EuroFSA supports Fire Safety and energy poverty project
This project, a studentship at the University of Manchester, lead by professor Stefan Bouzarovski, aims to investigate the relationships between domestic fire safety and energy poverty. It starts from the premise that households who struggle to afford needed energy services in the home are also disproportionately exposed to fire risks, due to the poor quality of their housing and electricity installations, as well as the higher prevalence of unsafe energy consumption practices.
In terms of research impacts, the studentship is expected to lead to novel insights into the drivers and impacts of the cost-of-living crisis on well-being and housing, as well as the relationships between energy infrastructures and climate change more broadly (due to the overheating of housing during hot weather in particular).
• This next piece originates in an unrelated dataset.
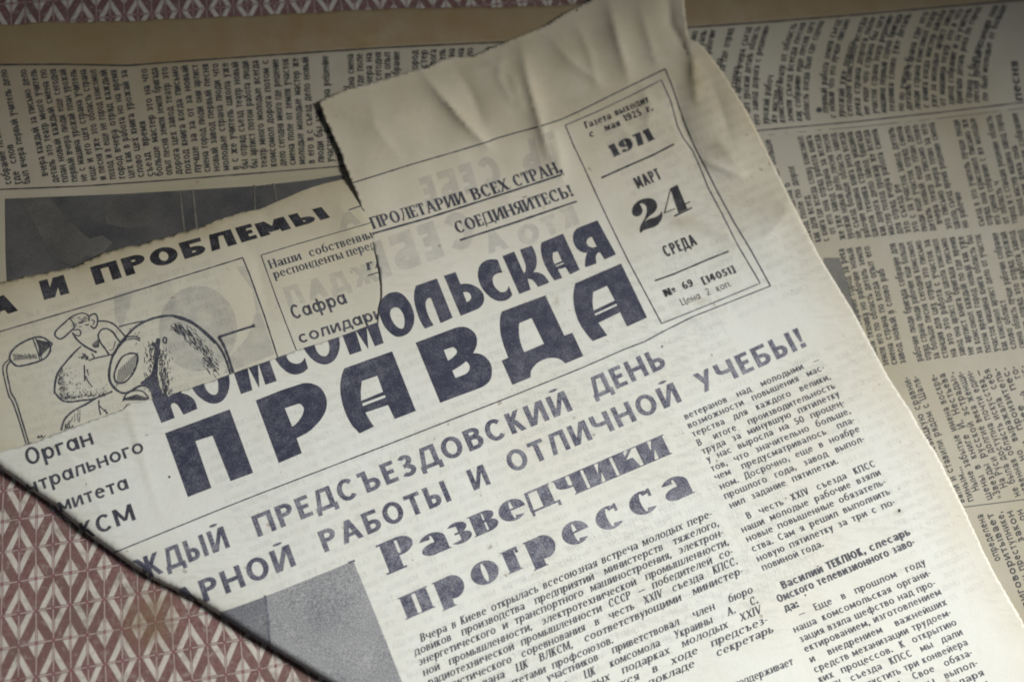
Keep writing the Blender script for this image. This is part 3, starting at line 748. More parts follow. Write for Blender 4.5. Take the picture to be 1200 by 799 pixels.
# column under the double rule
def b2(x): return (x, 283-(x-960)*.097)
def t2(x): q = x-31; return (q, float(pl(L2, q))+11)
side_column(np.arange(905, 1200, 9.6), b2, t2, lambda x: 0, 6.9, TINY, .2, skip=lambda x: 1136 < x < 1147)
side_column(np.arange(1204, 1290, 9.6), b2, t2, lambda x: 0, 6.9, TINY, .2)
def b3(x): return (x, 427-(x-1047)*.13)
def t3(x): q = x-33; return (q, 294-(q-960)*.105)
side_column(np.arange(1022, 1290, 10.0), b3, t3, lambda x: 0, 6.8, TINY, .15, skip=lambda x: 1067 < x < 1077)
lead = ['катунину Плевицкую сравни-', 'вали и ставили рядом с Шаля-', 'пиным...', 'Ныне забытые имена воскре-', 'шены в книге И. Нестьева', '«Звезды русской эстрады».', 'На Руси долгие века женщи-', 'не была доступна почти един-', 'ственная область искусства —', 'нигде но выражала себя', 'полнее и произитель-', 'нее для нее пес-', 'ня и слово. Этой го-', 'дами жила и сцена рус-', 'ская и песня степи', 'народная она была']
pr = Print(h_spread, .00011)
for k, tx in enumerate(lead):
    A = np.array((1120+10.9*k, 589-1.3*k)); B = np.array((1065.5+10.45*k, 441-1.05*k))
    if k == 2: A = np.array((1141.5, 586)); B = A+(np.array((1086, 439))-A)*.27
    if k in (3, 6): A = A+(B-A)*.08
    d = (B-A)/np.hypot(*(B-A)); set_text(pr, tx, A, B, 8.6, BODY, up=np.array([d[1], -d[0]])*8.6)
low = ['', 'определена', 'приговоритывает', 'очевидец преступнике,', 'и преступили закон', 'в районе суда он', 'той книге слово', 'по делу решение', 'снова работа', 'завод и город']
for k, tx in enumerate(low):
    if not tx: continue
    B = np.array((1140+11.6*k, 603-1.4*k)); LL = (0, 54, 118, 122, 150, 120, 130, 140, 120, 130)[k]; A = B+np.array((.40*LL, LL))
    d = (B-A)/np.hypot(*(B-A)); set_text(pr, tx, A, B, 8.8, BODY, up=np.array([d[1], -d[0]])*8.8)
pr.build('text_column', M_INKS, spread)
# bold sideways heading at the far right
pr = Print(h_spread, .00011)
set_text(pr, 'песня', (1199, 118), (1193, 72), 10, BODYB, up=(-10, 0), bow=1)
pr.build('headline', M_INKS, spread)
# dark photograph on the left of the spread
def dphoto(shapes, mat, name, off, par=None):
    p = Print(h_spread, off); p.poly(shapes, 10) if shapes else None
    return p.build(name, mat, spread)
pd = dphoto([([(6, 233), (150, 227), (300, 218), (363, 211), (400, 205), (430, 240), (430, 340), (9, 345), (7, 300)], 1)], M_DARK, 'photograph', .00012)
dphoto([([(22, 233), (58, 232), (84, 262), (105, 280), (120, 276), (132, 284), (118, 300), (100, 300), (84, 312), (60, 300), (40, 262)], 1)], M_DARK2, 'photograph_detail', .00017)
dphoto([([(120, 231), (176, 228), (178, 262), (150, 268), (124, 262)], 1)], M_DARK2, 'photograph_detail', .00017)
p = Print(h_spread, .0002)
p.line([(211, 223), (215, 262), (219, 290)], 2.0, 6, jit=.4); p.line([(226, 222), (231, 270)], 2.2, 6, jit=.4); p.line([(298, 217), (299, 246)], 1.6, 6, jit=.4); p.line([(321, 215), (324, 236)], 2.4, 6, jit=.4)
p.build('photograph_detail', M_DARK3, spread)
p = Print(h_spread, .00009); p.poly([([(966, 302), (984, 302), (992, 328), (1010, 388), (1018, 412), (1000, 420), (960, 380)], 1)], 8); p.build('photograph', halftone('grey_tint', (.10, .098, .088), (.20, .19, .165), .38, .62), spread)
p = Print(h_spread, .0001); A_ = [2*math.pi*k/12 for k in range(12)]; p.poly([([(960+3.4*math.cos(a), 129+3.2*math.sin(a)) for a in A_], 1)], 0); p.build('ink_spot', M_INKK, spread)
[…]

It opens several innovative strands of scientific and policy enquiry by connecting measures to mitigate and confront fire risks in housing and cities, on the one hand, with wider socio-environmental vulnerabilities arising from multiple forms of precarisation, austerity and systemic disadvantage, on the other. By exposing a ‘silent killer’, the studentship can lead to tangible improvements in health and safety outcomes for low-income and disadvantaged households in particular.
The project involves working with three organisations:
1. Merseyside Fire and Rescue Service (MFRS)
2. Antwerp Regional Fire Service
3. European Fire Safety Alliance
EuroFSA, in corporation with the Netherlands Institute for Public Safety (NIPV), supports the project, in terms of disseminating and upscaling the findings to European and global policy-makers and scientists alike.